Um homem admirável

Um homem admirável

Uma das personalidades que mais admiro é o escritor Ernesto Sabato. O primeiro contato que tive com ele foi com o livro “O Túnel”. Um livro impactante que conta a trajetória do artista plástico Juan Pablo Castel, um homem atormentado, que não consegue estabelecer relações de convivência com ninguém. Um ser solitário que ao ver uma mulher observando um dos seus quadros em que retrata justamente a solidão humana, apaixona-se e passa a viver em função desta paixão. Ele percebe nela uma chance de transcender a sua solidão, de sair do seu refugio, de sair do interior do seu próprio túnel. A história narrada na primeira pessoa já começa com a confissão de um crime. Um livro mostra a solidão humana, a dificuldade de se criar vínculos duradouros, de viver a afetividade na interação entre as pessoas.

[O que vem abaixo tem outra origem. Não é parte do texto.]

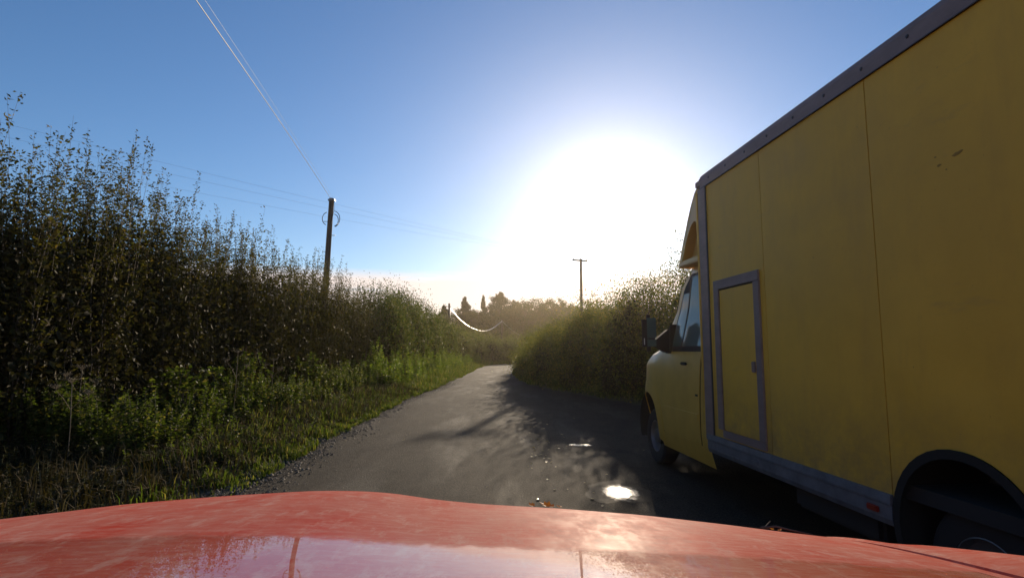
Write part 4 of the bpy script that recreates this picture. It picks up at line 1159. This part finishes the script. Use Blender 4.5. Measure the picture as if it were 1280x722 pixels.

Mais do que o livro e a escrita dele, foi como o homem conduziu sua história e suas escolhas. Isso certamente foi o que mais me encantou no escritor, ensaísta, um filósofo contemporâneo. Suas ideias e convicções me fazem sempre sentir uma dor no coração por não ter tido oportunidade de vê-lo pessoalmente. Sempre tive muita dificuldade em conhecer de perto alguns escritores que admirava, tenho uma opinião que, às vezes, o homem e o escritor necessariamente não se misturam. Com Ernesto Sábato sempre terei a sensação de que poderia ter aprendido muito com ele. O mais importante foi o legado que ele deixou, seus livros e suas ideias.

Aos 30 anos, Sábato largou uma carreira brilhante como físico nuclear e se dedicou à literatura e à pintura. Ele queimava os quadros que não gostava, sempre dizia que o fogo purificava. Escreveu pouco, o suficiente para marcar de forma definitiva a literatura. Morreu aos 99 anos. Os dois últimos livros que escreveu, aos 90 anos, é certamente um dos depoimentos mais viscerais que já tive oportunidade de ler.

“Existe na vida um valor que permanece, muitas vezes, invisível para os outros, mas que o homem escuta no fundo da alma: é a fidelidade ou traição ao que sentimos como destino ou vocação a cumprir.

O destino, como tudo que é humano, não se manifesta em abstrato, mas encarna numa circunstância, num pequeno lugar, num rosto amado ou num nascimento muito pobre nos confins de um império.

Nem o amor, nem os encontros verdadeiros, nem mesmo os profundos desencontros são obra do acaso, e sim algo que nos está misteriosamente reservado. Quantas vezes na vida me surpreendeu a maneira como, entre multidões de pessoas que existem no mundo, acabamos encontrando aquelas que de algum modo possuíam as tábuas do nosso destino, como se pertencêssemos a uma mesma organização secreta, ou aos capítulos de um mesmo livro! Nunca pude saber se reconhecemos essas pessoas porque já as procurávamos, ou as procuramos porque elas já rondavam nosso destino.”

Esse texto está na primeira carta do livro “Resistência , que ele escreveu em 2000, prestes a completar 90 anos. É um livro tão triste quanto esperançoso, como foi a vida que ele escolheu viver. Uma vida voltada à criação. Retornou ao seu país depois de ter abandonado uma carreira brilhante. Além do legado da sua arte, Sabato foi um militante político, acreditava na democracia e lutou até o fim de sua vida pela liberdade. Um homem realmente admirável!

No primeiro parágrafo deste livro, ele diz: “Há certos dias em que acordo com uma esperança demencial, momentos em que sinto que as possibilidades de uma vida mais humana estão ao alcance de nossas mãos. Hoje é um desses dias.”

Espero acordar todos os dias com essa mesma esperança demencial numa vida melhor para todos nós. Que a solidariedade esteja mais presente em nossas vidas.